Development plans for the Carriage Hills golf course have fueled untold hours of public debate in Eagan, stiff opposition from the city and a four-year court battle that went all the way to the Minnesota Supreme Court.
But when Wensmann Realty, the would-be developer of the golf course, came back to the city Tuesday night with a proposal to build up to 480 homes on the site, the Eagan Planning Commission took less than two hours to sign off on preliminary plans.
But that doesn't mean a single one of those houses will ever be built.
Instead, Eagan voters will decide the fate of the golf course at a referendum in November, part of a contingent legal settlement reached this spring in a dispute that has pitted the city against Wensmann and the golf course's owner.

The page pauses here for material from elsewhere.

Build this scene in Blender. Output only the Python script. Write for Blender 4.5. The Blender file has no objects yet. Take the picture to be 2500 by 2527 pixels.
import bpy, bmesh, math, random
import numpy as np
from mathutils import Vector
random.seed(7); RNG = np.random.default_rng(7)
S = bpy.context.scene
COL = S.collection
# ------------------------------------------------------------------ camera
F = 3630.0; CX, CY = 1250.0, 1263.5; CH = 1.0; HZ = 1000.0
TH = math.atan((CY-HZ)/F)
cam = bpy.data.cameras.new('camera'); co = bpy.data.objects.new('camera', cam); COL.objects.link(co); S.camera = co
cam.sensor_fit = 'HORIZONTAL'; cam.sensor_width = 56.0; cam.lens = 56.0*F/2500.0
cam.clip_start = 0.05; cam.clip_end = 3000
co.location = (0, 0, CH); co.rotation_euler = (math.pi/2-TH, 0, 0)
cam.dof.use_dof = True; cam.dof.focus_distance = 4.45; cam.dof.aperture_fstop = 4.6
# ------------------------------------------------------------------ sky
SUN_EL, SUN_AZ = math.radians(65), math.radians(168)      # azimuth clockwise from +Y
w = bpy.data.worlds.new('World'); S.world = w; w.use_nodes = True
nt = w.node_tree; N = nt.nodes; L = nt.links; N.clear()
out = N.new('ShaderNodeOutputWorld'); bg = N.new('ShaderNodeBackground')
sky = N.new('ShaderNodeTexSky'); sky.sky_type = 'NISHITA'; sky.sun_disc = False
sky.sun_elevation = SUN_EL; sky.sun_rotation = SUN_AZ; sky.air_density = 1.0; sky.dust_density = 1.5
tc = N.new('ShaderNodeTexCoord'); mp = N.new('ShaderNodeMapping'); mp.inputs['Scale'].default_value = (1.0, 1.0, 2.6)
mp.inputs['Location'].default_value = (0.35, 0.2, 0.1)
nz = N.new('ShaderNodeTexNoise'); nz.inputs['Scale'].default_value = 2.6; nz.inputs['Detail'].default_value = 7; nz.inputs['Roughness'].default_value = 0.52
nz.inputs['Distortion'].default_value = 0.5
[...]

Many neighbors of the golf course, which closed in 2004, have fought development, arguing that it would destroy valuable green space in the largely built-out city and put too much traffic on area roads.
But Wensmann and Rahn Family Partnership, LLC, the property owner, sued the city after it refused to change its land-use plans to allow new homes on the site. Rahn and Wensmann said that the land is no longer profitable as a golf course and that blocking development would force the landowner to bear the economic burden of maintaining open land that benefits everyone.
The settlement calls for voters to decide whether the city should buy the 120-acre golf course to preserve it or let the land be developed. The city would pay $10 million for the land, plus about $250,000 in bond fees and other expenses, for an average of about $85,400 an acre. That figure does not include any improvements such as trails or public facilities.
In the meantime, Eagan is starting the permit process for Wensmann's plan, a mix of single-family homes, townhouses, senior housing and apartments or condominiums on 90 acres of the golf course, located south of Yankee Doodle Road and west of Wescott Woodlands.